金谷 ここからは三菱電機の取り組みについて、さらに詳しく毬山さんにお伺いします。
セッションの中で、三菱電機では、エッジAIの研究開発に注力しているとのお話がありました。こちらの特徴について、改めて教えてください。
毬山 エッジは人間に近い機器であるため、そこに求められる信頼性や確実性、人への説明性を担保できるよう開発を進めています。
現時点でのAIには、一部の判断を人間が行う「ヒューマン・イン・ザ・ループ」が必要だと考えており、人間が納得して判断を行うために説明性が求められるのです。
金谷 説明性をどう実現するかは難しいように思いますが、理化学研究所(以下、理研)との共同研究によって、三菱電機のAI技術「Maisart(マイサート)」を用いて、機器制御の根拠を明示できる技術を開発したというニュースを拝見しました。
毬山 「Maisart(マイサート)」は、エッジの性能でまかなえる、小さな計算量で動くAIです。
まず、小さい計算量でAIの信頼性や確実性を担保するには、AIを使う場面は「AIでなければ解決できない最小限のこと」に絞り、その他のことはハードウェアやシステムで解決する思想で実現させます。
そして、セッションでもお伝えしたように、説明性の担保は、理論から予測を立てて動作するシミュレーターで実現したいものの、そのためのパラメータが必要になります。
ところが現実世界のパラメータはあまりに複雑であるため、AIが導き出したアウトプットの根拠を説明しきれないのです。
そこで理研との共同研究では、これまでブラックボックス化していたAIによる機器制御の根拠を示し、説明する技術を開発しました。
今回の共同研究は、外部のスペシャリストと産学連携してソリューションを提供する「循環型デジタル・エンジニアリング企業」の取り組みの一環です。

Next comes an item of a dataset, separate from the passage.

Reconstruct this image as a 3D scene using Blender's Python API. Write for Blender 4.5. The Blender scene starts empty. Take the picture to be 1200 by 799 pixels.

AIのような最新技術かつ研究開発スピードが速い分野ほど、オープンイノベーションを進めたほうがいいと考えています。
1社で技術を抱え込んでも他社に追い抜かれるだけなので、素早くローンチして特許を取得すべきというスタンスです。
逆に、製品化は自社内で進め、製作所がもつ知見と融合して競争力を高めたいと考えています。
当社の強みは、製作所と研究所が一体となって新しい技術を導入した製品を作る仕組みであり、このようにオープン戦略とクローズ戦略を柔軟に使い分けているのが特徴です。
金谷 理研との共同研究において、他の観点で収穫はありましたか。
毬山 若手研究員の育成です。日本トップクラスの先生方と一緒に研究をすることで研究手法をしっかり学べました。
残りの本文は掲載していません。